A joystick is pretty easy to get (I started with the classic Logitech Extreme 3D Pro, which is super cheap), but to increase immersion I really wanted a throttle quadrant, which is basically the device that contains the throttle levers and maybe the speedbrake and flap levers. Often ones that you can buy for simulators will have some extra utility buttons as well that you can map to other aircraft functions. Since they're for simulator players who want a higher level of immersion (most people buy just a joystick if they want to mess around with flight simulators or Elite: Dangerous), economics says they're typically more expensive, so I was on the hunt for something cheaper. I thought about building my own and actually started prototyping one when I found a Thrustmaster Boeing Throttle Quadrant on Facebook Marketplace for a very good price. The only catch was that they said that the USB connector was broken. I figured that it was something pretty simple and that I could fix it pretty easily.

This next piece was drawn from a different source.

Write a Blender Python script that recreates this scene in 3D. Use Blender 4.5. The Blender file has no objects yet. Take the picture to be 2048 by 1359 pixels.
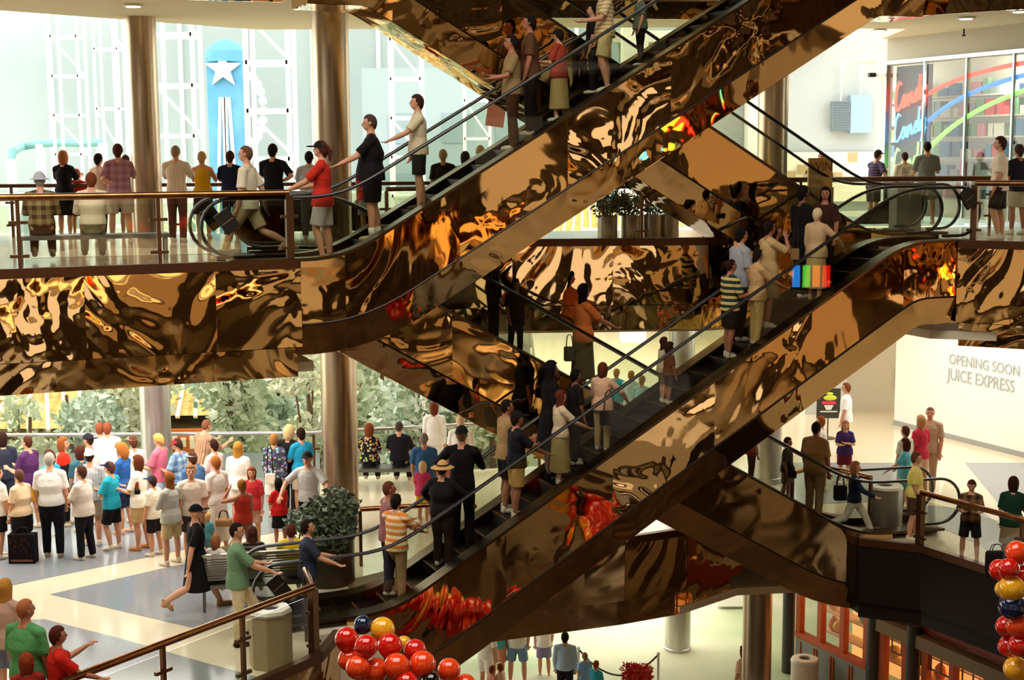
import bpy, bmesh, math, random
import numpy as np
from mathutils import Vector, Matrix, noise
C = bpy.context.scene.collection
SC = bpy.context.scene
R = math.radians
# ---------------------------------------------------------------- camera
FPX = 2844.0
PITCH = math.atan(375 / FPX)
ROLL = R(0.33)
EYE = Vector((0, 0, 7.05))
FWD = Vector((0, math.cos(PITCH), -math.sin(PITCH)))
UP0 = Vector((0, math.sin(PITCH), math.cos(PITCH)))
RT0 = Vector((1, 0, 0))
RT = RT0 * math.cos(ROLL) - UP0 * math.sin(ROLL)
UPV = UP0 * math.cos(ROLL) + RT0 * math.sin(ROLL)
cam = bpy.data.cameras.new('camera')
cam.sensor_width = 36.0
cam.lens = FPX * 36.0 / 2048
cam.clip_start = 0.1
cam.clip_end = 600
camo = bpy.data.objects.new('camera', cam)
C.objects.link(camo)
m = Matrix((RT, UPV, -FWD)).transposed().to_4x4()
m.translation = EYE
camo.matrix_world = m
SC.camera = camo
# ---------------------------------------------------------------- view
SC.view_settings.view_transform = 'Standard'
SC.view_settings.look = 'None'
SC.view_settings.gamma = 1
SC.view_settings.use_curve_mapping = False
SC.view_settings.exposure = 0.0
# ---------------------------------------------------------------- sky
W = bpy.data.worlds.new('sky')
SC.world = W
W.use_nodes = True
wn = W.node_tree
wn.nodes.clear()
wo = wn.nodes.new('ShaderNodeOutputWorld')
bg = wn.nodes.new('ShaderNodeBackground')
bg.inputs['Color'].default_value = (1.0, 0.975, 0.9, 1)
bg.inputs['Strength'].default_value = 5.0
wn.links.new(bg.outputs[0], wo.inputs[0])
# ---------------------------------------------------------------- lamps, most of them added to brighten the mall
def lamp(name, kind, loc, energy, color=(1, 1, 1), size=1.0, size_y=None, rot=(0, 0, 0)):
    l = bpy.data.lights.new(name, kind)
    l.energy = energy
    l.color = color
    if kind == 'AREA':
        l.size = size
        if size_y:
            l.shape = 'RECTANGLE'
            l.size_y = size_y
    elif kind == 'POINT':
        l.shadow_soft_size = size
    o = bpy.data.objects.new(name, l)
    o.location = loc
    o.rotation_euler = rot
    C.objects.link(o)
    return o
# daylight through the atrium skylight over the front half of the well and warm fill lamps added behind the viewer
lamp('skylight_front', 'AREA', (-2, 12, 15.6), 330, (1, 0.97, 0.9), 14, 9)
lamp('gallery_light', 'AREA', (0, -2, 9.4), 210, (1, 0.86, 0.66), 20, 4)
lamp('gallery_light', 'AREA', (-13, 9, 9.4), 50, (1, 0.86, 0.66), 4, 8)
lamp('gallery_light', 'AREA', (13, 9, 9.4), 50, (1, 0.86, 0.66), 4, 8)
lamp('gallery_light', 'AREA', (0, 1, 4.3), 120, (1, 0.86, 0.66), 20, 4)
lamp('gallery_light', 'AREA', (0, 0, -1.9), 420, (1, 0.86, 0.66), 22, 5)  # added to brighten the garland and the lower floor
lamp('store_light', 'POINT', (8.6, 31.2, -2.9), 60, (1, 0.62, 0.32), 0.3)
lamp('store_light', 'POINT', (10.2, 28.2, -2.9), 60, (1, 0.62, 0.32), 0.3)
lamp('hall_light', 'AREA', (-8.5, 25.5, 3.55), 780, (1, 0.98, 0.94), 9, 5)  # added lamp that brightens the queue and its floor
lamp('hall_light', 'AREA', (-9, 17.5, 9.4), 260, (1, 0.98, 0.94), 5, 4)
lamp('hall_light', 'AREA', (10.5, 31.5, 3.55), 420, (1, 0.98, 0.93), 7, 7)  # this and the next are added to brighten the right hall
lamp('hall_light', 'AREA', (5.0, 42, 3.55), 700, (1, 0.98, 0.93), 8, 9)
lamp('hall_light', 'AREA', (13, 40, 9.5), 120, (1, 0.98, 0.93), 5, 6)
lamp('shop_light', 'POINT', (11.6, 33.6, 8.6), 60, (1, 0.95, 0.85), 0.3)  # added to lighten the shop interior behind the neon window
lamp('lower_hall_light', 'AREA', (1.5, 38, -1.85), 1500, (1, 0.98, 0.94), 10, 8)  # added to whiten the floor of the lowest level

# ---------------------------------------------------------------- helpers
def ray(px, py):
    return FWD + RT * ((px - 1024) / FPX) - UPV * ((py - 679.5) / FPX)
def atz(px, py, z):
    r = ray(px, py)
    return EYE + r * ((z - EYE.z) / r.z)
def aty(px, py, y):
    r = ray(px, py)
    return EYE + r * (y / r.y)
def smooth01(t):
    t = max(0.0, min(1.0, t))
    return t * t * (3 - 2 * t)
def lin(c):
    if isinstance(c, str):
        c = c.lstrip('#')
        c = tuple(int(c[i:i + 2], 16) / 255 for i in (0, 2, 4))
    return tuple((x / 12.92 if x <= 0.04045 else ((x + 0.055) / 1.055) ** 2.4) for x in c) + (1,)
MATS = {}
def mat(name, color, rough=0.6, metal=0.0, spec=0.5, emit=None, estr=0.0, alpha=None):
    if name in MATS:
        return MATS[name]
    M = bpy.data.materials.new(name)
    M.use_nodes = True
    b = M.node_tree.nodes['Principled BSDF']
    b.inputs['Base Color'].default_value = lin(color)
    b.inputs['Roughness'].default_value = rough
    b.inputs['Metallic'].default_value = metal
    b.inputs['Specular IOR Level'].default_value = spec
    if emit:
        b.inputs['Emission Color'].default_value = lin(emit)
        b.inputs['Emission Strength'].default_value = estr
    M.diffuse_color = lin(color)
    MATS[name] = M
    return M
def nodes(M):
    return M.node_tree.nodes, M.node_tree.links, M.node_tree.nodes['Principled BSDF']
def add_bump(M, scale=8, strength=0.3, dist=0.02, detail=3):
    N, L, b = nodes(M)
    t = N.new('ShaderNodeTexCoord')
    n = N.new('ShaderNodeTexNoise')
    n.inputs['Scale'].default_value = scale
    n.inputs['Detail'].default_value = detail
    u = N.new('ShaderNodeBump')
    u.inputs['Strength'].default_value = strength
    u.inputs['Distance'].default_value = dist
    L.new(t.outputs['Object'], n.inputs['Vector'])
    L.new(n.outputs['Fac'], u.inputs['Height'])
    L.new(u.outputs['Normal'], b.inputs['Normal'])
    return M
def add_var(M, c2, scale=3, detail=4, lo=0.35, hi=0.65, stretch=None):
    N, L, b = nodes(M)
    t = N.new('ShaderNodeTexCoord')
    mp = N.new('ShaderNodeMapping')
    if stretch:
        mp.inputs['Scale'].default_value = stretch
    n = N.new('ShaderNodeTexNoise')
    n.inputs['Scale'].default_value = scale
    n.inputs['Detail'].default_value = detail
    r = N.new('ShaderNodeValToRGB')
    r.color_ramp.elements[0].position = lo
    r.color_ramp.elements[1].position = hi
    r.color_ramp.elements[0].color = b.inputs['Base Color'].default_value
    r.color_ramp.elements[1].color = lin(c2)
    L.new(t.outputs['Object'], mp.inputs['Vector'])
    L.new(mp.outputs[0], n.inputs['Vector'])
    L.new(n.outputs['Fac'], r.inputs[0])
    L.new(r.outputs[0], b.inputs['Base Color'])
    return M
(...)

When I bought it and took a closer look at it, I realized the damage was worse than I had thought. The USB-C connector had mostly ripped off the board and was only held on by some solder on the sides. Worse still was that several critical pads had also been ripped off the board, so I was pretty dejected as I thought I had just bought a $50 paperweight (that admittedly looks super cool). Over the next couple of weeks, I mulled over several options to salvage this device and make use of it, including writing new firmware for the onboard STM32 to use another connector as a UART output and then re-creating the inputs using a Python script on the computer, re-routing all of the inputs to another microcontroller development board inside the device, or throwing it away and diving into the prototype that I had put together.

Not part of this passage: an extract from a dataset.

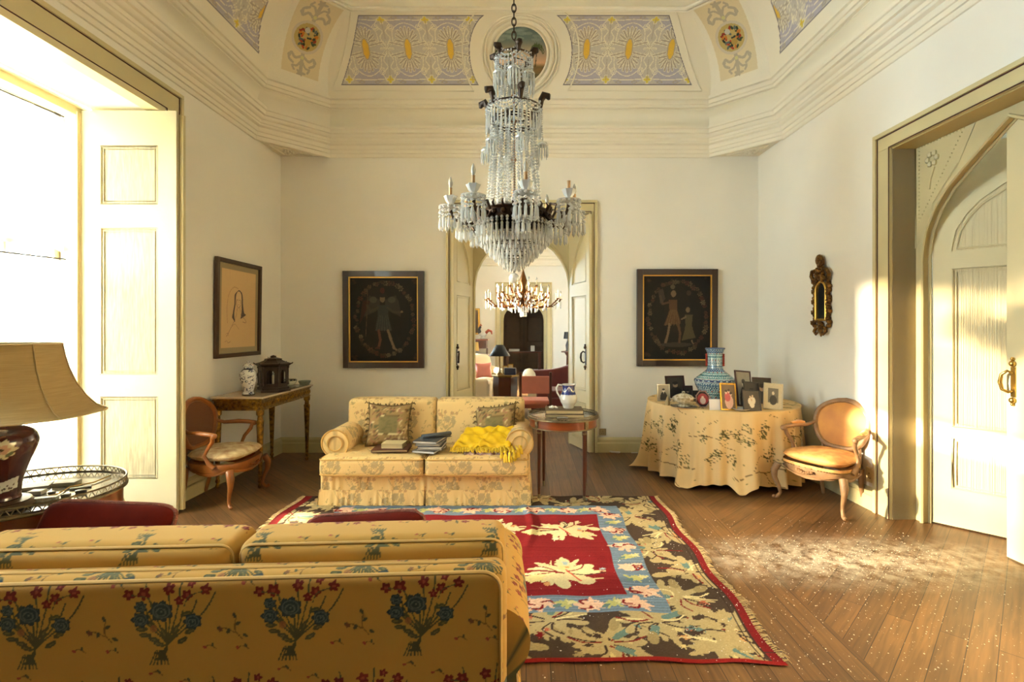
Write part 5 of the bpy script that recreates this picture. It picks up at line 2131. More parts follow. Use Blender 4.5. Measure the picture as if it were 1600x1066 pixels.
for x, y in ((CX0 + .05, CY0 + .055), (CX1 - .055, CY0 + .055), (CX0 + .05, CY1 - .055), (CX1 - .055, CY1 - .055)):
    b = MB()
    c_ = (x - (CX0 + CX1) / 2, y - (CY0 + CY1) / 2, 0)
    b.lathe([(.016, 0), (.022, .015), (.013, .045), (.02, .06), (.022, .075), (.016, .085), (.034, CZ - .28), (.037, CZ - .25), (.026, CZ - .235), (.024, CZ - .2), (.036, CZ - .185), (.038, CZ - .14)], 24, c_,
            rf=lambda a, z: 1 - .09 * (math.cos(a * 8) > 0) * (.085 < z < CZ - .26))
    b.build('leg', M_gilt, ct, smooth=30)

# on the console
bw = Canvas(.3, .3, .0028, (214, 214, 208))
rr = random.Random(8)
for k in range(70):
    x, y = rr.random() * .3, rr.random() * .3
    a = rr.random() * 6.28
    bw.curve([(x, y), (x + .015 * math.cos(a), y + .015 * math.sin(a)), (x + .026 * math.cos(a + 1.2), y + .026 * math.sin(a + 1.2))], .005, rr.choice([(24, 34, 78), (36, 48, 96), (20, 26, 60)]), 4)
    bw.ell(x, y, .007, .005, (28, 38, 84), a)
M_bw = mat('blue_white_glaze', (214, 214, 208), .15, attr=True, coat=.6)


def painted_lathe(name, prof_, cv, m, parent=None, n=90, nv=70, uscale=.5, loc=None, dark=(), sm=False):
    if sm:
        q_ = []
        P_ = [prof_[0]] + list(prof_) + [prof_[-1]]
        for i in range(1, len(P_) - 2):
            for k in range(6):
                t = k / 6
                q_.append(tuple(.5 * ((2 * P_[i][j]) + (-P_[i - 1][j] + P_[i + 1][j]) * t + (2 * P_[i - 1][j] - 5 * P_[i][j] + 4 * P_[i + 1][j] - P_[i + 2][j]) * t * t + (-P_[i - 1][j] + 3 * P_[i][j] - 3 * P_[i + 1][j] + P_[i + 2][j]) * t ** 3) for j in (0, 1)))
        prof_ = q_ + [prof_[-1]]
    k = np.concatenate([[0], np.cumsum([math.hypot(b_[0] - a_[0], b_[1] - a_[1]) for a_, b_ in zip(prof_[:-1], prof_[1:])])])
    k /= k[-1]

    def f(U, V):
        r = np.interp(V, k, [p[0] for p in prof_])
        return np.stack([r * np.cos(U * 2 * PI), r * np.sin(U * 2 * PI), np.interp(V, k, [p[1] for p in prof_])], 1)

    def c(U, V):
        P = f(U, V)
        o_ = cv.get(U * uscale, P[:, 2] + V * .1).copy()
        for z0, z1, cc in dark:
            o_[(P[:, 2] >= z0) & (P[:, 2] < z1)] = lin(cc)
        return o_
    return npgrid(name, f, n, nv, m, parent, cu=True, col=c, loc=loc)


def ginger(loc, sc, label):
    t = thing('lidded_vase', label, 'vase', loc, 0, 'blue and white vases on the console')
    P = [(.001, 0), (.058, 0), (.058, .02), (.05, .04), (.06, .09), (.078, .16), (.085, .2), (.082, .235), (.06, .265), (.042, .28), (.04, .3), (.001, .3)]
    painted_lathe('body', [(a * sc, b_ * sc) for a, b_ in P], bw, M_bw, t, sm=True, dark=((0, .014, (30, 24, 20)), (.27 * sc, .285 * sc, (30, 38, 70))))
    painted_lathe('lid', [(a * sc, b_ * sc) for a, b_ in [(.05, .3), (.055, .305), (.05, .318), (.03, .33), (.012, .338), (.016, .35), (.001, .362)]], bw, M_bw, t, nv=20)
    return t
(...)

I was initially worried that the device would use USB 3.0 to connect (due to the USB-C connector), necessitating a complex soldering job with stringent length-matching requirements for multiple high-speed data channels. I then realized I was being silly, and realized that the STM32 is only capable of USB 2.0 communication. The length-matching requirements for USB 2.0 are much more lax (due to the lower bandwidth), so I felt much more comfortable attempting a repair. To perform this repair, I scratched off a bit of solder mask along the USB 2.0 communication lines, then very carefully soldered a hacked-apart USB-A cable to the slivers of exposed copper that I had made, as well as some power and ground points I found on the board. I got the polarity wrong the first time (I looked at the STM32 datasheet to determine the polarity, but I must have misunderstood something because it didn't work first try), but after swapping the data lines it worked! I then covered everything with a generous amount of superglue and hot glue and closed it all up, and I had a working throttle quadrant that I got for only $50 (plus my own time, which is always free for these kinds of projects).
This was a pretty simple project, but I learned stuff all the same. I learned more about USB and the relatively lax length-matching requirements of USB 2.0, and I got some good microsoldering experience. This was another example of a technical problem that has a satisfying solution that I had to step around my first assumptions to get to, a lesson that I learn very often to this day. This project also unlocks more learning, because it lets me dive deeper into flight simulation and learn more about aircraft systems and flight mechanics. Less useful to my career, but very fun all the same!